Similarly, Mr Joshua Afun, also said that getting a ticket had always been a difficult task.

“Sometimes I come to the station as early as 6:00 am but will be told that the ticket had finished.

“I am avoiding traveling by road to Abuja due to the insecurity and kidnappings that made the Kaduna-Abuja expressway a death trap and den of kidnappers.

“Many of us turned to train service because it is safer, spacious, thrilling and fun, with a beautiful view of the landscape and serene vegetation.

“But getting a ticket has become a matter of who you know or the size of your pocket,” he lamented.

While on the queue, one of the officials who spoke on condition of anonymity, told NAN that tickets were always scarce because it had become a booming business for the workers.

According to him, the first-class tickets are mostly not sold at the counter because they have been shared among the officials who reserve them for very important personalities who will pay higher price.

“The tickets are being given to touts to sell to desperate passengers at a higher price and remit extra N500 to the official and N200 extra for economy class tickets.

“Those involved are making as much as N20,000 to N50,000 per day,” he said.

However, the Rigasa Station Manager, Mr Aminu Ibrahim declined to comment on the allegation, saying that only the NRC Public Relations Officer was allowed to speak to the press.

Ibrahim however said that the coaches conveyed about 1,000 passengers every trip to Abuja and back.

Meanwhile, as the train departs at 10:30 am and arrive at Idu Station in Abuja at 1:30 pm, the same scenario played out, as many passengers hoping to get the 2:00 pm train to Kaduna were stranded with no ticket.

One of them, Mr Aliyu Musa, said he was at the station since 12:00 pm, joined the queue but only to be told that the ticket had finished.

“When I arrived, I saw people already on the queue and I quickly joined them hoping to get a ticket but noticed the ticketing office was locked.

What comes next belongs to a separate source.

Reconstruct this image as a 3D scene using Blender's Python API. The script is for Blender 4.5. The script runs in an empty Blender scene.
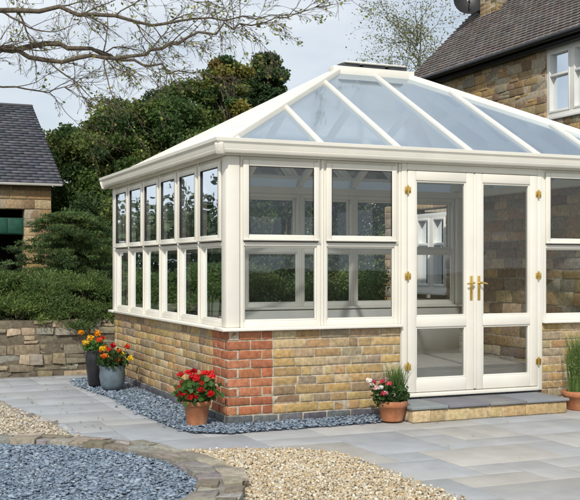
import bpy, math, random
import numpy as np
from mathutils import Vector
R = random.Random(7)
NR = np.random.default_rng(11)
scene = bpy.context.scene
COL = scene.collection

# ------------------------------------------------------------------ helpers
def link(o, parent=None):
    COL.objects.link(o)
    if parent is not None:
        o.parent = parent
    return o

def tag(o, label=None, cat=None, group=None, kind=None):
    if label: o["label"] = label
    if cat: o["category"] = cat
    if group: o["group"] = group
    if kind: o["kind"] = kind
    return o

def empty(name, loc=(0, 0, 0), parent=None):
    e = bpy.data.objects.new(name, None)
    e.empty_display_size = 0.1
    e.location = loc
    return link(e, parent)

def np_mesh(name, V, F, mat, col=None, parent=None, smooth=False, bevel=0, uv=None, segs=2):
    V = np.asarray(V, dtype=np.float32).reshape(-1, 3)
    me = bpy.data.meshes.new(name)
    if isinstance(F, np.ndarray):
        M, k = F.shape
        me.vertices.add(len(V)); me.vertices.foreach_set("co", V.ravel())
        me.loops.add(M * k); me.loops.foreach_set("vertex_index", F.astype(np.int32).ravel())
        me.polygons.add(M); me.polygons.foreach_set("loop_start", (np.arange(M) * k).astype(np.int32))
        try: me.polygons.foreach_set("loop_total", np.full(M, k, dtype=np.int32))
        except Exception: pass
        me.update(calc_edges=True)
    else:
        me.from_pydata([tuple(map(float, v)) for v in V], [], F)
        me.update()
    if col is not None:
        c = np.asarray(col, dtype=np.float32)
        if c.shape[1] == 3: c = np.hstack([c, np.ones((len(c), 1), dtype=np.float32)])
        a = me.attributes.new("Col", 'FLOAT_COLOR', 'POINT')
        a.data.foreach_set("color", c.ravel())
    me.materials.append(mat)
    if smooth:
        me.polygons.foreach_set("use_smooth", np.ones(len(me.polygons), dtype=bool))
    o = bpy.data.objects.new(name, me)
    link(o, parent)
    if bevel:
        m = o.modifiers.new("bevel", 'BEVEL'); m.width = bevel; m.segments = segs
        m.limit_method = 'ANGLE'; m.angle_limit = math.radians(40)
    return o

BF = [(0, 3, 2, 1), (4, 5, 6, 7), (0, 1, 5, 4), (1, 2, 6, 5), (2, 3, 7, 6), (3, 0, 4, 7)]
IDT = lambda u, w, z: (u, w, z)
class Boxes:
    def __init__(s, T=IDT):
        s.V = []; s.F = []; s.C = []; s.setT(T)
    def setT(s, T):
        s.T = T
        o = np.array(T(0, 0, 0), float)
        M = np.array([np.array(T(1, 0, 0)) - o, np.array(T(0, 1, 0)) - o, np.array(T(0, 0, 1)) - o])
        s.flip = np.linalg.det(M) < 0
    def box(s, u0, u1, w0, w1, z0, z1, col=None, jit=0.0):
        if u1 - u0 < 1e-5 or w1 - w0 < 1e-5 or z1 - z0 < 1e-5: return
        n = len(s.V)
        for (a, b, c) in [(u0, w0, z0), (u1, w0, z0), (u1, w1, z0), (u0, w1, z0), (u0, w0, z1), (u1, w0, z1), (u1, w1, z1), (u0, w1, z1)]:
            if jit: a += R.uniform(-jit, jit); b += R.uniform(-jit, jit); c += R.uniform(-jit, jit)
            s.V.append(s.T(a, b, c)); s.C.append(col or (1, 1, 1))
        for f in BF:
            f = tuple(n + i for i in f)
            s.F.append(f[::-1] if s.flip else f)
    def beam(s, A, B, wd, h0, h1, up=(0, 0, 1), col=None):
        A = Vector(A); B = Vector(B); d = (B - A).normalized(); up = Vector(up)
        sd = d.cross(up).normalized(); n = sd.cross(d).normalized()
        k = len(s.V)
        for P in (A, B):
            for (x, y) in [(-wd / 2, h0), (wd / 2, h0), (wd / 2, h1), (-wd / 2, h1)]:
                s.V.append(tuple(P + sd * x + n * y)); s.C.append(col or (1, 1, 1))
        for f in [(0, 1, 2, 3), (7, 6, 5, 4), (0, 4, 5, 1), (1, 5, 6, 2), (2, 6, 7, 3), (3, 7, 4, 0)]:
            s.F.append(tuple(k + i for i in f)[::-1])
    def obj(s, name, mat, parent=None, bevel=0, **kw):
        return np_mesh(name, s.V, np.array(s.F), mat, col=s.C, parent=parent, bevel=bevel, **kw)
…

“After staying on the queue for an hour and a half, a civil defence officer came and told us that the tickets had finished.

“We were all shocked because we did not see when the tickets were being sold,” he said.

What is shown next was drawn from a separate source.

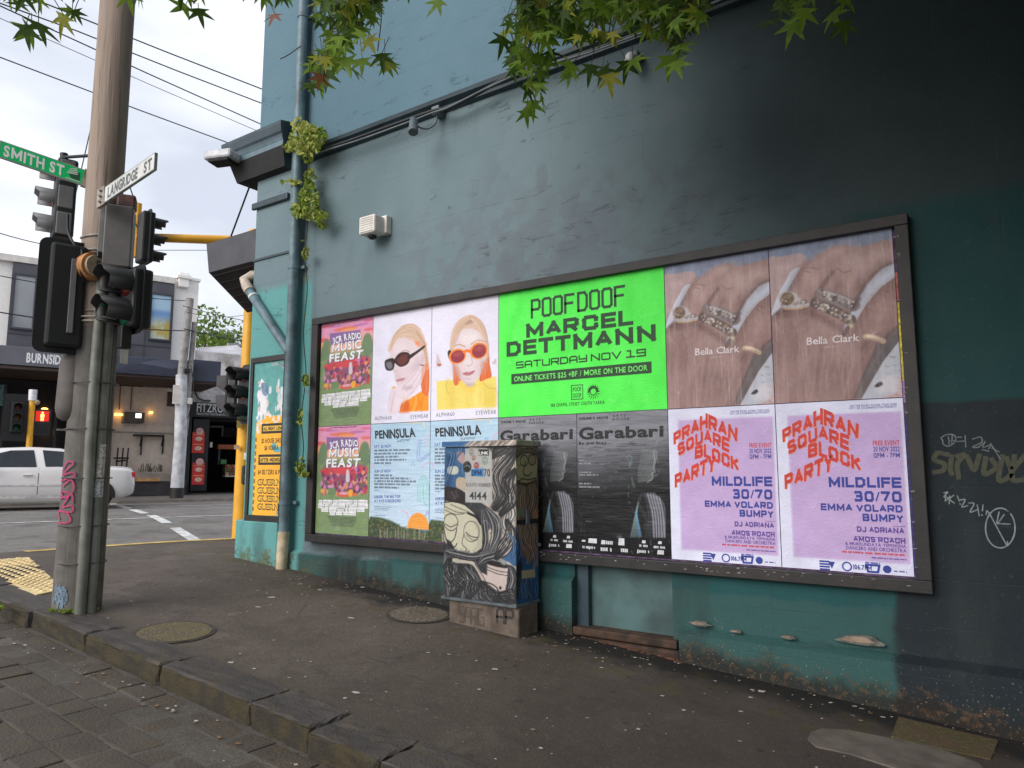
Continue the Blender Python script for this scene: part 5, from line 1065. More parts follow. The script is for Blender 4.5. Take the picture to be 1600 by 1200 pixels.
for pth, sp_, n_ in ((((310, 470), (355, 390), (335, 290), (385, 210), (428, 160)), 52, 9), (((345, 500), (405, 420), (385, 320), (428, 250)), 44, 8), (((300, 190), (340, 150), (400, 130), (430, 135)), 40, 8), (((180, 120), (260, 112), (340, 118), (420, 104)), 30, 7), (((70, 730), (60, 820), (110, 880), (80, 935)), 60, 8), (((130, 770), (150, 850), (190, 890), (170, 950)), 60, 8), (((230, 860), (270, 900), (300, 930), (330, 970)), 60, 8), (((330, 925), (370, 940), (400, 930), (430, 965)), 46, 6), (((320, 735), (360, 670), (402, 600), (380, 520)), 40, 6)):
    swirl(A, Z, pth, sp_*1.6, n_, (DKL, (52, 50, 52)), .012, .85)
for pth in (((40, 150), (90, 170), (70, 260), (45, 330)), ((100, 110), (130, 140), (110, 190)), ((395, 600), (425, 650), (410, 720))): swirl(A, Z, pth, 30, 5, ((28, 60, 104), (96, 150, 200)), .008, .8)
for ln in (((45, 440), (40, 540), (60, 640), (105, 690)), ((160, 446), (218, 500), (250, 570), (250, 650)), ((40, 430), (100, 425), (165, 445)), ((255, 640), (242, 690), (205, 706))): A.line(Z(*ln), .010, DKL, .9)
A.poly(Z((157, 140), (270, 138), (300, 160), (301, 432), (158, 428)), (190, 188, 184), sm=False); A.noise(.03, 4)
for c, r_, cc in (((190, 160), 13, (150, 146, 140)), ((203, 190), 10, (170, 110, 100)), ((262, 205), 17, (150, 164, 150)), ((168, 238), 22, (40, 42, 40)), ((217, 232), 14, (170, 80, 80))):
    p = Z(c, (c[0]+r_, c[1])); A.ell(p[0], p[1][0]-p[0][0], (p[1][0]-p[0][0])*1.1, cc); A.line(Z((c[0]-r_*.6, c[1]), (c[0], c[1]-r_*.4), (c[0]+r_*.6, c[1]+2)), .006, (226, 222, 214), .7)
A.poly(Z((228, 143), (284, 146), (284, 178), (228, 176)), (40, 42, 40), sm=False); A.poly(Z((188, 250), (256, 246), (256, 290), (188, 288)), (52, 140, 214), sm=False)
for i in range(60): a = rnd.uniform(160, 298); b = rnd.uniform(145, 430); A.line(Z((a, b), (a+rnd.uniform(-12, 12), b+rnd.uniform(-5, 5))), .004, rnd.choice(((150, 148, 144), (214, 212, 208))), .6)
A.C = (A.C*.8+A.C.mean(-1, keepdims=True)*.2)*.88
A.build('painted_front', FC, M_mural, parent=cab)
pr = Print(); dk = ink((66, 66, 68)); Zf = zm(680, 660, .29155, c=CY0); FP4 = Plane((0, CY0+.0095, 0), (1, 0, 0), (0, 0, 1))
for s_, a, b, h, c_, w in (('LINK', (230, 172), (282, 172), 16, ink((210, 210, 206)), 2), ('DPM', (192, 284), (244, 282), 30, ink((30, 52, 100)), 2), ('70', (258, 288), (290, 288), 40, dk, 1), ('ROUTE NUMBER', (162, 343), (296, 341), 20, ink((120, 118, 114)), 1), ('4144', (180, 412), (272, 410), 42, ink((58, 58, 60)), 1)):
    p = Zf(a, b, (a[0], a[1]-h)); tbox(pr, FP4, s_, p[0][0], p[0][1], p[1][0], p[2][1], c_, w, lift=.0012)
pr.build('x', cab)
# right-hand side of the cabinet
SD = Plane((CX1-.0105, 0, 0), (0, 1, 0), (0, 0, 1)); Zs = zm(680, 660, .29155, (1, 2), onX, CX1)
A = Art(CY0+.008, CY1-.004, CZ0+.004, CZ1-.046, .005, (128, 112, 98)); A.noise(.05, 8)
hs = lambda n, st, bd, c, th=.006: hair(n, st, bd, c, th, .8, Zs)
A.poly(Zs((432, 560), (470, 620), (520, 700), (562, 640), (566, 960), (440, 960)), (44, 94, 150)); A.poly(Zs((436, 700), (470, 760), (460, 900), (436, 940)), (40, 44, 52), soft=.015)
A.poly(Zs((430, 110), (556, 110), (560, 540), (545, 700), (500, 740), (455, 640), (430, 560)), (134, 116, 98))
hs(46, ((435, 330), (555, 320), (445, 640), (556, 680)), 20, (62, 52, 46)); hs(20, ((440, 340), (550, 330), (450, 620), (550, 640)), 18, (176, 152, 130)); hs(22, ((430, 125), (555, 110), (435, 170), (556, 160)), 16, (60, 56, 46))
A.poly(Zs((432, 200), (460, 165), (520, 160), (552, 185), (552, 280), (530, 310), (490, 325), (450, 310), (434, 280)), (172, 164, 124)); p = Zs((460, 205), (482, 205), (460, 178)); A.ell(p[0], p[1][0]-p[0][0], p[2][1]-p[0][1], (60, 56, 44), ring=.007)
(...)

Another passenger familiar with the system, however, advised Musa to go to the parking lot and get ticket, but at a higher price.

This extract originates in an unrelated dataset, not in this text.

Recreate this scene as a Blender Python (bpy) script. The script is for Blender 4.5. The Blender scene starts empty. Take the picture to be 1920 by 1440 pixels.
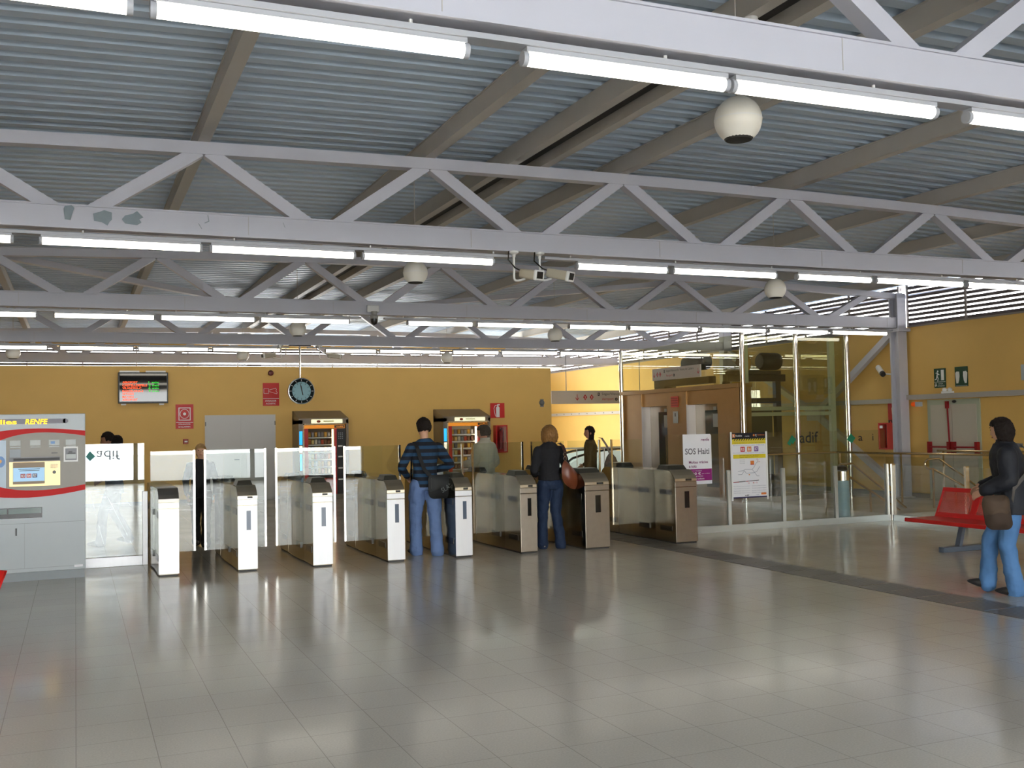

He subsequently had to pay N5,000 for the economy class.

Sharing a similar experience, Mr Steven James, said he and his friend once paid N5,000 each at Rigasa for a trip to Abuja but were not given tickets.

“We arrived at the station, but we were told that the tickets had finished.

“While we were discussing what to do, a young fellow approached us and said he will get us into the train, but we will pay N5,000 each. Because we were desperate, we obliged.

“He took us into the train and locked us in one tiny room at the last coach of the train. He opened us 30 minutes later after the person that was checking tickets had finished going round,” he said.

James said that the only way to address the ticketing issue was to sell it online.

A NAN correspondent was also approached by one of the touts, who gave his name as Eze, offering an economy ticket at N5000.

“He said he will get me in, but I will have to pay N5,000. I recalled what James told me and to confirm the story I told him I am interested but I can only afford N3,000.”

Eze explained: “I work here but N3000 is too small because I will settle about four people to get you into that train.

“I will settle the officer that is screening passengers, the officer that is signing the ticket, the one in charge of checking tickets in the train, as well as the security guard.”

However, when the NAN correspondent insisted on paying only N3,000, Eze obliged.

“After some considerations, he asked me to follow him, and as promised, he got me through all the checkpoints into the last coach of the train.

“He collected the N3,000 and asked me to enter a tiny office which apparently was the security guard’s office and asked me to wait for him to settle members of the syndicate.

“I sat there and a few minutes later, he came back and said, “I have settled them”, and showed me a little space outside the office where I stood throughout the journey to Kaduna.”